Don’t duplicate content across different websites

Where it finds duplicate content in multiple websites, Google tries to give more search prominence to the place where it first found it.
3 Sep, 2009

When you use Google (other search engines are available*) to search for, say, ‘business event directory’, you don’t want to see an entire results page showing the same content from a number of different websites.

What you want to see is a range of web pages offering different content on that subject. Right?

Google knows this and omits content that it thinks is similar to those that it is already displaying. In the example below, you will see that there is a link named ‘Similar’ next to the domain name for each search result. You can click this link if you are interested in seeing all of the ‘duplicate’ results that it has suppressed.

Google SERPS showing similar results

If you are a content publisher/marketer, this has important consequences for your SEO.

If you write an article and then publish that article on 10 different websites, then there is a chance that only 1 of them will be found in SERPs for any given search term. At the very least, search engines will assign a more favourable ranking position to the content they think is the ‘original’ version. So make sure that the first place search engines see content is on your own website! That way, it will be links to your website that searchers click when your content is found.

Spidering doesn’t always happen in the order you expect

Bear in mind – search engines tend to favour the web page on which they first found the content, NOT necessarily where it was first published.

Search engines don’t always spider and index content in the strict order that it was published. Let’s assume that you publish an article on your website. Then, a day later, you publish it on an online directory owned by someone else. If the other website is getting spidered more frequently and more deeply than your website, there is a chance that the search engine will take that content as being the original one. Then, when they spider your own website content a few days later, they may well consider it as a copy of the one they found on the directory site. For this reason, it’s always better to publish content on your main site first, then leave it until you know that the main search engines have indexed it before you publish it elsewhere.

How to find out if Google has indexed your new content

To find out if your new content has been indexed, try googling for… site:yourdomainname yoursearchterm and see if your new article comes up. If it does, you should be safe spreading your content around a bit (e.g. try Googling ‘site:dmjcomputerservices.com canonical’).

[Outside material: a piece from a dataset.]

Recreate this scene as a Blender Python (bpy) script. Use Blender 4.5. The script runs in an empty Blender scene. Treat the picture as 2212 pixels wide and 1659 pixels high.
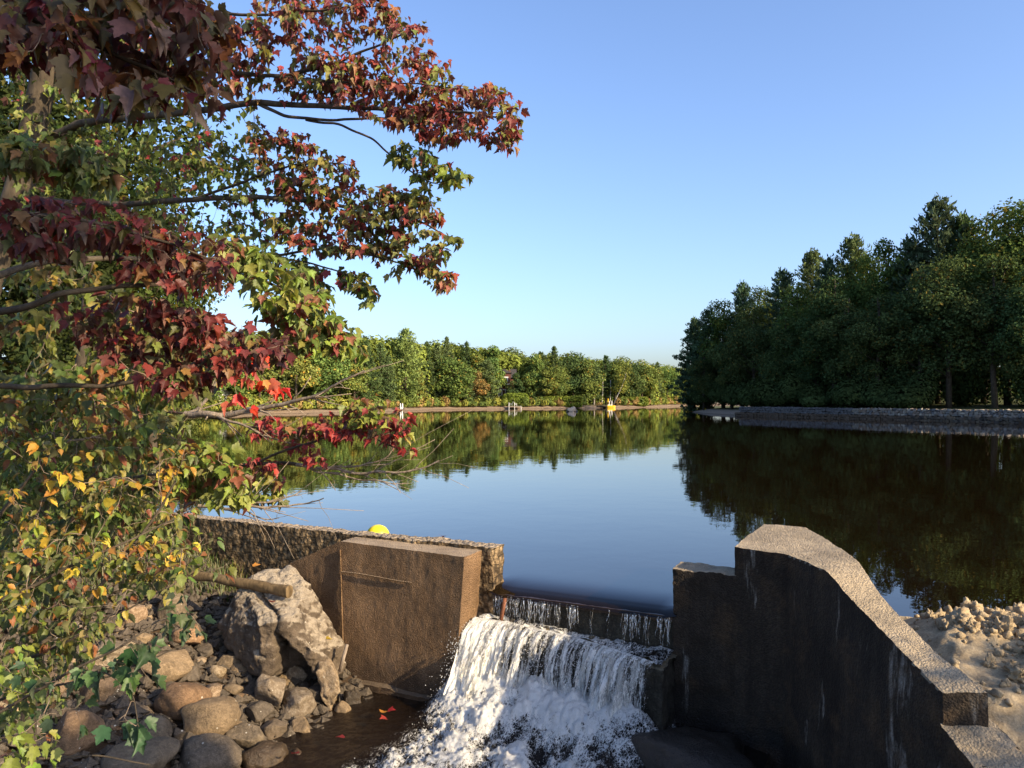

To make sure search engines spider your content as quickly as possible, do make sure you have an XML sitemap so that you’re pushing new content to the search engines as soon as possible. Some WordPress plugins will facilitate automated pinging of new content as soon as it is published.

Canonical Links

There are ways to use canonical linking to be more sure that search engines choose the right content as the original source, although even that can be ignored by some search engines. You may not always have control over setting canonical links on websites that you don’t control, so it’s only likely to be an option on your own.

Repurpose your content for use on other websites

Now, if you write 10 different versions of that same article and then publish each to a different website, there is a higher chance that you might fill more of those valuable first-page search engine results positions – which increases your chance of being found!

Why not repurpose your content to suit the audience of the site you are publishing on? It wouldn’t take too much work to build in specific references and change content around. This might make all the difference, enabling essentially the same content to gain search prominence from multiple sources.